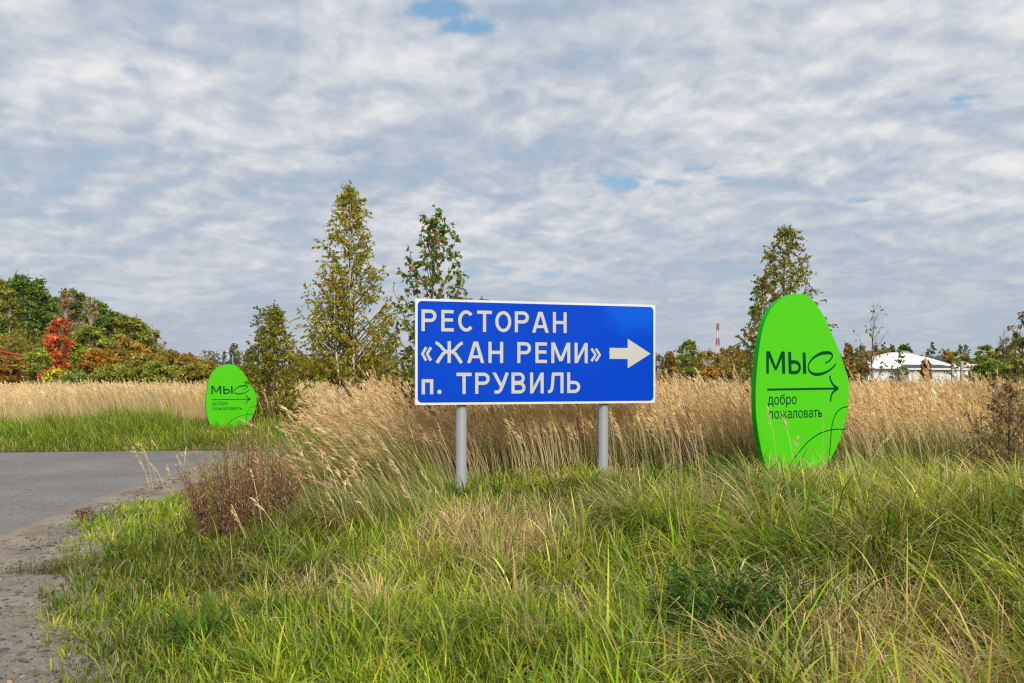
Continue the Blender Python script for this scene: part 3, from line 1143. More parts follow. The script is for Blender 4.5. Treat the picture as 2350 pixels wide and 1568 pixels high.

--

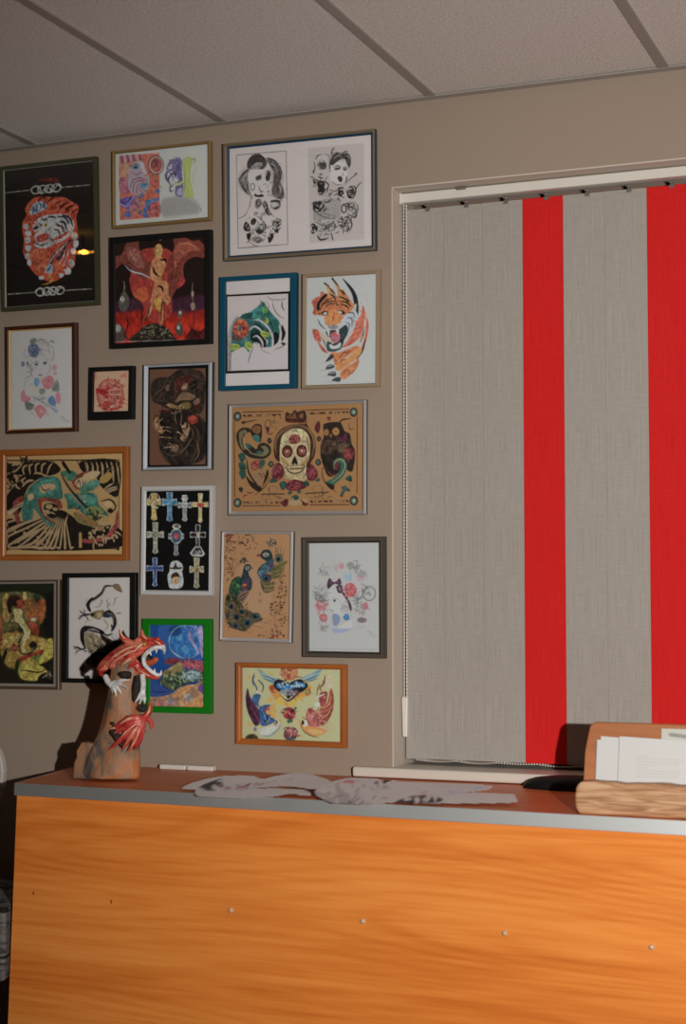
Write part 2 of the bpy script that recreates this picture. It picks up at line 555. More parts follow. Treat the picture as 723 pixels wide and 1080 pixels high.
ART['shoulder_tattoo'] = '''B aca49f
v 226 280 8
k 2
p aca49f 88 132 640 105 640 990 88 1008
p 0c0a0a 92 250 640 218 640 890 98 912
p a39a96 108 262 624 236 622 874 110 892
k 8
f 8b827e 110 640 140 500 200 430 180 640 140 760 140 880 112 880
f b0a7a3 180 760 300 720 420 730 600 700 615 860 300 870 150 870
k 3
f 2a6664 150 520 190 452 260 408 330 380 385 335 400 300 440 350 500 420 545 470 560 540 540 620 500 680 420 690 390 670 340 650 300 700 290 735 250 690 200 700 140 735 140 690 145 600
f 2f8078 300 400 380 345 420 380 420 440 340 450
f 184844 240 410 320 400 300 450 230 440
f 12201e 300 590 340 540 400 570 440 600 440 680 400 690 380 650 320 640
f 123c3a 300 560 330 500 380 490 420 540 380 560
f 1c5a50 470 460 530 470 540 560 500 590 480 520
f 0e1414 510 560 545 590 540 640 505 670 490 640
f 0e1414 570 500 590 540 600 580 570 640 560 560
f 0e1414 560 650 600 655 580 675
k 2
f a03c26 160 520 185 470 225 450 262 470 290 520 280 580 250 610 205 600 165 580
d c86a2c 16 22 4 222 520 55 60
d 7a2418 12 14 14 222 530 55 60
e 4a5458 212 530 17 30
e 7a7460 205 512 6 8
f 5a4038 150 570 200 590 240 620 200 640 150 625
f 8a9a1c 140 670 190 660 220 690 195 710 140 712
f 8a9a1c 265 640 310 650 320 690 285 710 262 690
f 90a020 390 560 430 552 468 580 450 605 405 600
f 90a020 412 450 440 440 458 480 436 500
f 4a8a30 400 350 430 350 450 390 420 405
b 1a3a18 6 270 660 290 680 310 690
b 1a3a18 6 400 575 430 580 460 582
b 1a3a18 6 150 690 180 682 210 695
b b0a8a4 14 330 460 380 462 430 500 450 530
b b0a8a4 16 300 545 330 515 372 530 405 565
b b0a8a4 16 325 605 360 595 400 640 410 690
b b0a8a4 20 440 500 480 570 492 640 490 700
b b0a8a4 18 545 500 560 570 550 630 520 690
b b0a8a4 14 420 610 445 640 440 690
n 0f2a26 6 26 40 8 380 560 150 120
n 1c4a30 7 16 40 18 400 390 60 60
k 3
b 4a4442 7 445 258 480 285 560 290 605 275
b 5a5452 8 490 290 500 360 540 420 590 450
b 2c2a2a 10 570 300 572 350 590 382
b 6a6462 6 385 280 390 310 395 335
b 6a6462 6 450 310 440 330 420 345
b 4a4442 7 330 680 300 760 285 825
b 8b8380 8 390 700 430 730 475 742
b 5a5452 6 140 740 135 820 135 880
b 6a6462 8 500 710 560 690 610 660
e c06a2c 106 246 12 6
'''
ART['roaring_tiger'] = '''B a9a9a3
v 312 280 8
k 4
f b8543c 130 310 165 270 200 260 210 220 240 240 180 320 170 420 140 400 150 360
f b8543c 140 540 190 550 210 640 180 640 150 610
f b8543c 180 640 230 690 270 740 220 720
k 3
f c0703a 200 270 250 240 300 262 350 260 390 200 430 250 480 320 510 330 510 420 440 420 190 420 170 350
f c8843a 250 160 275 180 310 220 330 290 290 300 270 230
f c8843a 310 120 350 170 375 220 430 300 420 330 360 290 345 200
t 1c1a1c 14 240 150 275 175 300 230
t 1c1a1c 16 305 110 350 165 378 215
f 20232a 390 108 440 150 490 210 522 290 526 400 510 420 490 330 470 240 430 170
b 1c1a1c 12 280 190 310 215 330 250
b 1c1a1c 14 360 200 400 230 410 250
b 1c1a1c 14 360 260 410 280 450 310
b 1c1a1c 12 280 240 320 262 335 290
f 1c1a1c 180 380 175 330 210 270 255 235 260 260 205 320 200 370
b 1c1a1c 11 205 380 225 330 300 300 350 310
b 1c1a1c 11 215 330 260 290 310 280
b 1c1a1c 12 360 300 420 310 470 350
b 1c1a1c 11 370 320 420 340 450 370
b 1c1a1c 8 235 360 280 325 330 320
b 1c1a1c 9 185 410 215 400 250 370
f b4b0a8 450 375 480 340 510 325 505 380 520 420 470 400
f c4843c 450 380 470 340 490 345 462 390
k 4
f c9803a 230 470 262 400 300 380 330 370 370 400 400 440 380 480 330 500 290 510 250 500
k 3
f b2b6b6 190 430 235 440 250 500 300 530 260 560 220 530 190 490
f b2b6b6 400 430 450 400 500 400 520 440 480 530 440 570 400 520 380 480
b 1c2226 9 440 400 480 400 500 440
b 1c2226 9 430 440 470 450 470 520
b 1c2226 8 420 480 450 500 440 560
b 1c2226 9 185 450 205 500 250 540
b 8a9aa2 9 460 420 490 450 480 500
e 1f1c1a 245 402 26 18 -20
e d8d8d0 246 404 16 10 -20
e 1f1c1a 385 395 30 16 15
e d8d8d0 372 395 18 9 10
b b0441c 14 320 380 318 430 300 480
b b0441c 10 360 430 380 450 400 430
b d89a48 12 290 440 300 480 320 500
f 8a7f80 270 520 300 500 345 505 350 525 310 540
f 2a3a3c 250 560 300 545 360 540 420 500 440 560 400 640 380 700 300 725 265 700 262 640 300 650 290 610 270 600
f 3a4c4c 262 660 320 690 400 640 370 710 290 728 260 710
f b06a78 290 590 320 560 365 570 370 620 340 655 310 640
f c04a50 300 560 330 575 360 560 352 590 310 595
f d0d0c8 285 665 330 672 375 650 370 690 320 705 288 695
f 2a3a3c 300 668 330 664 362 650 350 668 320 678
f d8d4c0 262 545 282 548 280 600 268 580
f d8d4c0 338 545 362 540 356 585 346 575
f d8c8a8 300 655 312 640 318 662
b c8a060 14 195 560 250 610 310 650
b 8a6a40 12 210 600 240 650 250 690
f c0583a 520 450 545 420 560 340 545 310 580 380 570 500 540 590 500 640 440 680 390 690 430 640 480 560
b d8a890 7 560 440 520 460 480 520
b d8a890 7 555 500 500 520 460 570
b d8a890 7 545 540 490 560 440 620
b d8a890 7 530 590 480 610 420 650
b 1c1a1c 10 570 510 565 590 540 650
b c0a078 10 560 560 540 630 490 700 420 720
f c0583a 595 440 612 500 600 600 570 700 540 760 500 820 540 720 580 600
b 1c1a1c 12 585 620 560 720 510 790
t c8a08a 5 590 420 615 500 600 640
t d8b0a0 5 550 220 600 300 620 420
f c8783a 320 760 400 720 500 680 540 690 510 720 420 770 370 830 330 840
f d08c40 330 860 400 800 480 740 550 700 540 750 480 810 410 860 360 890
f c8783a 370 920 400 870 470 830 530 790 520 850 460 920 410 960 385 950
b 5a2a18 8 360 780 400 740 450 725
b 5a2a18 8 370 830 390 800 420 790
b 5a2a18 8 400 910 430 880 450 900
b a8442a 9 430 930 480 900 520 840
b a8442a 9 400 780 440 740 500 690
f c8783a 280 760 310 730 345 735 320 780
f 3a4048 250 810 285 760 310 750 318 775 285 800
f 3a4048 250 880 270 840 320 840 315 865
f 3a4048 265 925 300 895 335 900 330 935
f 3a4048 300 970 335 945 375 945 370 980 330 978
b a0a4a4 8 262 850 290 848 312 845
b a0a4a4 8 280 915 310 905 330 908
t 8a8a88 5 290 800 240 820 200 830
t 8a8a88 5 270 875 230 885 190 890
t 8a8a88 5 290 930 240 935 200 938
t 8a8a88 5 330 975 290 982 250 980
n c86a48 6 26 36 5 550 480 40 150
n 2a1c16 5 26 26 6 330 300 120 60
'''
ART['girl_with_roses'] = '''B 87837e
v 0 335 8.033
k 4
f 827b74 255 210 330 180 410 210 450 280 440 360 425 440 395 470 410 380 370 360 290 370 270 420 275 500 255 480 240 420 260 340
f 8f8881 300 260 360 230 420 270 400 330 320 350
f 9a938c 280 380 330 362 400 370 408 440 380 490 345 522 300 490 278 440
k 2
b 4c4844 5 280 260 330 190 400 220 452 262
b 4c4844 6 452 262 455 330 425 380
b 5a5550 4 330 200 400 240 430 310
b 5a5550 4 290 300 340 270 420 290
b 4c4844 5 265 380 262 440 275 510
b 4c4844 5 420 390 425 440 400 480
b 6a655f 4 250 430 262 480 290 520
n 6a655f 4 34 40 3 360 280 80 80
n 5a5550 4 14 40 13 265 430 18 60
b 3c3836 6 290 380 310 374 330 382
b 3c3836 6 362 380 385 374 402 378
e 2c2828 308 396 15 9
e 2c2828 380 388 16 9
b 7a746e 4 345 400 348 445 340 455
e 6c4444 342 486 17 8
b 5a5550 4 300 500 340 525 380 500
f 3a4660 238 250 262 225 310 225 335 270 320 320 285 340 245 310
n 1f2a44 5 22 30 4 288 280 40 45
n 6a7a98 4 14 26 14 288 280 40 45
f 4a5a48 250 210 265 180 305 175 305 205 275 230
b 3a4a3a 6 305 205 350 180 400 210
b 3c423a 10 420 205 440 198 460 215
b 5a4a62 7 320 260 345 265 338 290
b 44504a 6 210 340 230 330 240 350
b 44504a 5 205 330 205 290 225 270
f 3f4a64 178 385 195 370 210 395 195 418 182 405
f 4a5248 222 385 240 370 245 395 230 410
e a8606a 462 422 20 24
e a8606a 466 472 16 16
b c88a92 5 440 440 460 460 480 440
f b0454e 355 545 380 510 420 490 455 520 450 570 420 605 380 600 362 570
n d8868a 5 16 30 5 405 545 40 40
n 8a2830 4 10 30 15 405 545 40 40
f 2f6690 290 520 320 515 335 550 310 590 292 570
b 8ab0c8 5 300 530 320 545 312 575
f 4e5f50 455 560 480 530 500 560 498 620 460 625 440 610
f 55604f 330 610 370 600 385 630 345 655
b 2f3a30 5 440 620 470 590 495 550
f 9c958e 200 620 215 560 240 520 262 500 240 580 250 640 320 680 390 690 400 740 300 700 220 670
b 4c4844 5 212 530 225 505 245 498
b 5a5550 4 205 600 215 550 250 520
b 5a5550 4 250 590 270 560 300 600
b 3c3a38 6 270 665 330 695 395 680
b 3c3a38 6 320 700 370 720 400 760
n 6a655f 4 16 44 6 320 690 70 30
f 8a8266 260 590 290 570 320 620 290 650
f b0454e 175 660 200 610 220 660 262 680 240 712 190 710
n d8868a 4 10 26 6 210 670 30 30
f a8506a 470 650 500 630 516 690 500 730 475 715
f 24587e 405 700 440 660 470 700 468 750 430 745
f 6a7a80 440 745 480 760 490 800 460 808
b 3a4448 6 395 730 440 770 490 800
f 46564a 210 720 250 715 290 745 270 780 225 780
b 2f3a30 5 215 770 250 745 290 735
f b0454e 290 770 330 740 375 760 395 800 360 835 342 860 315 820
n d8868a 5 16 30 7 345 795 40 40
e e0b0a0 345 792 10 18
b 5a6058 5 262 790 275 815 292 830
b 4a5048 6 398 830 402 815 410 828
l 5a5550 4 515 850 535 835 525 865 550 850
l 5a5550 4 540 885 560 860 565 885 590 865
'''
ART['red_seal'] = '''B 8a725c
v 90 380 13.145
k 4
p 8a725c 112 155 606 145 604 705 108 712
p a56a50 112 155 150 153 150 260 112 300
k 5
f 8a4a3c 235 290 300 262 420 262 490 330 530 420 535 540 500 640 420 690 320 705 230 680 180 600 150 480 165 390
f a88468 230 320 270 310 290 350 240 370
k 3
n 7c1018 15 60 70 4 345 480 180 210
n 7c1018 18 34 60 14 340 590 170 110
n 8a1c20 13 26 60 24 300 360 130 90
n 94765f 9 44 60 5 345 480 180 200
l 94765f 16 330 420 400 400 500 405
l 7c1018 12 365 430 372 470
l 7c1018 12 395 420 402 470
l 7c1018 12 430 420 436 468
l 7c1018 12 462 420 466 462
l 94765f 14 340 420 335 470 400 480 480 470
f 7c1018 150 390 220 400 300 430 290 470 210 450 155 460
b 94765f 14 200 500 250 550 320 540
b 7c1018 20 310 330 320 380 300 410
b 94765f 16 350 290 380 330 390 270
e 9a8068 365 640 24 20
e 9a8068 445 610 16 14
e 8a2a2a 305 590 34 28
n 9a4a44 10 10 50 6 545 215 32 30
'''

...

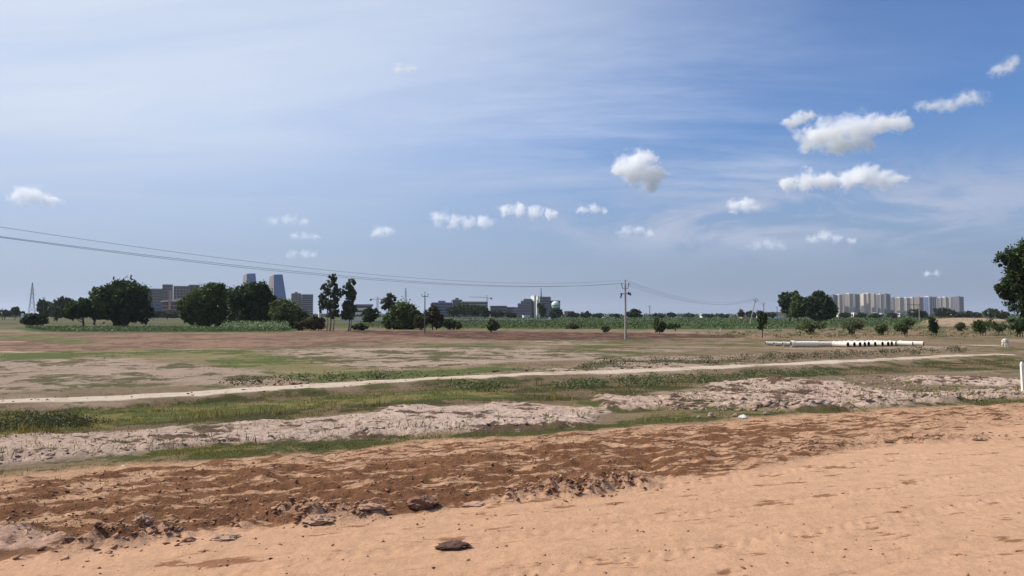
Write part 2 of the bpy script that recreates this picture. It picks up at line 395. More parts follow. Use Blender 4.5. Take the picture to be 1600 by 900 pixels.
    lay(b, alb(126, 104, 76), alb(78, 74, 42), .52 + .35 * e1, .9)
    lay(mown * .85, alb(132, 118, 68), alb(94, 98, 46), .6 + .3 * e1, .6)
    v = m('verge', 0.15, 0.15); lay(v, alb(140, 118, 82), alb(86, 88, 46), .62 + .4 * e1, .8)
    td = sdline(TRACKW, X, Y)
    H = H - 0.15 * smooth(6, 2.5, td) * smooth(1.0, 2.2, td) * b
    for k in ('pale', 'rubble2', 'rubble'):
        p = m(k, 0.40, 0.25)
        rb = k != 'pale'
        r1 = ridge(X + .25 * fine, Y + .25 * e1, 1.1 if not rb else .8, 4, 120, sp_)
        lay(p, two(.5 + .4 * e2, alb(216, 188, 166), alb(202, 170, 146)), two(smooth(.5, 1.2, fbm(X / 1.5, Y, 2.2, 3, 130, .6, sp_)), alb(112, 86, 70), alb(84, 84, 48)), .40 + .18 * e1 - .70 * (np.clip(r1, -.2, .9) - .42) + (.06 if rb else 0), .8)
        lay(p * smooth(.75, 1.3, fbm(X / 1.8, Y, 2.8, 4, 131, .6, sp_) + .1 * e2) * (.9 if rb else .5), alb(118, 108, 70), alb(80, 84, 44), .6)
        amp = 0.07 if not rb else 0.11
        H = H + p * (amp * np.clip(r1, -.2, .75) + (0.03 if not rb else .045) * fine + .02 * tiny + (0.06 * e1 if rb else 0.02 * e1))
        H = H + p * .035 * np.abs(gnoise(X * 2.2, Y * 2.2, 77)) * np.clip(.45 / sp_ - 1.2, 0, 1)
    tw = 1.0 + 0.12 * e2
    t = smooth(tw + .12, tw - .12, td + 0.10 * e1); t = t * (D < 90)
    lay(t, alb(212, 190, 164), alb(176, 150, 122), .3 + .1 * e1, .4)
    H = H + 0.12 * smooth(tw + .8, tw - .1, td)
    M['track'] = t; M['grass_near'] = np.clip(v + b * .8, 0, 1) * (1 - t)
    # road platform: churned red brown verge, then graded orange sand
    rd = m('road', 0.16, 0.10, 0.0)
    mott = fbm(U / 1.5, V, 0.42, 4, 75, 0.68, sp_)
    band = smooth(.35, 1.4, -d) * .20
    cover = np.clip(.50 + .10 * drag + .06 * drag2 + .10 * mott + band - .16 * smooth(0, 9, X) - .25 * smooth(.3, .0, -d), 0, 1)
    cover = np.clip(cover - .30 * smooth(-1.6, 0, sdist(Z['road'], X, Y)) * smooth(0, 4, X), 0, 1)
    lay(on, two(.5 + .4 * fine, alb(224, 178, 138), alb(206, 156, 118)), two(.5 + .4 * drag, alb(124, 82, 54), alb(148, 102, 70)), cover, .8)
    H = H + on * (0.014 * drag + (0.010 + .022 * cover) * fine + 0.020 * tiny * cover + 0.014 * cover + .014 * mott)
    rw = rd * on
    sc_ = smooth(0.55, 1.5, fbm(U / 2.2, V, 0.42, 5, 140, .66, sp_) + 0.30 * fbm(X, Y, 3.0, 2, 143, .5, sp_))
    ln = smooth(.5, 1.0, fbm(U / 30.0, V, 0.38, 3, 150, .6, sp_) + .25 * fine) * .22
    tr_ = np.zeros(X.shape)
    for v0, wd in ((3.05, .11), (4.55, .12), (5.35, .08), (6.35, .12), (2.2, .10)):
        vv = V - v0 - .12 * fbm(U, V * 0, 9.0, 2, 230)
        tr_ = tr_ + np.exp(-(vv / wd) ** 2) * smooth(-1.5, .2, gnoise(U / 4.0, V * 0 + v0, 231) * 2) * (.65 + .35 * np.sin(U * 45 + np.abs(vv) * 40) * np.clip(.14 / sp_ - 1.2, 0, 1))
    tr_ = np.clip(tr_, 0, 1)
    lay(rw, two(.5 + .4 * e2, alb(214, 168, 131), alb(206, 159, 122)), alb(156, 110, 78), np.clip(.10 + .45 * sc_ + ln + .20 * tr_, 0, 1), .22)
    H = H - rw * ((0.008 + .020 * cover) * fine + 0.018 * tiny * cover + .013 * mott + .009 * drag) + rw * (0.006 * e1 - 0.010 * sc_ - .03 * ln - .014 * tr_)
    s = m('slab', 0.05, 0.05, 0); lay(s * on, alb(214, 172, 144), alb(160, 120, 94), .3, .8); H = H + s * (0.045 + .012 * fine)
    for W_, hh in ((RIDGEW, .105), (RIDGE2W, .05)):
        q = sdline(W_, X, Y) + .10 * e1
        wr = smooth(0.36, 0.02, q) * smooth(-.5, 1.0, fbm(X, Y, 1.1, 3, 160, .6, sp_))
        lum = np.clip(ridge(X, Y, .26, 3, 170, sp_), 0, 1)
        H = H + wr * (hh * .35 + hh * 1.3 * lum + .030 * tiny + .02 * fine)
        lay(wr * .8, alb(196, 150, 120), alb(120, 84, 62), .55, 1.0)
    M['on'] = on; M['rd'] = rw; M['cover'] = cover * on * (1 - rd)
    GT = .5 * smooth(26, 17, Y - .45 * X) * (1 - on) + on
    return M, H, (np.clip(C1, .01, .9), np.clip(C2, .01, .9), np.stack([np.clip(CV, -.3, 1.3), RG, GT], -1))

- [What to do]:
Take every line from the records above that has the word "picks" and copy it.

- [Task solution]:
Write part 2 of the bpy script that recreates this picture. It picks up at line 555. More parts follow. Treat the picture as 723 pixels wide and 1080 pixels high.
Write part 2 of the bpy script that recreates this picture. It picks up at line 395. More parts follow. Use Blender 4.5. Take the picture to be 1600 by 900 pixels.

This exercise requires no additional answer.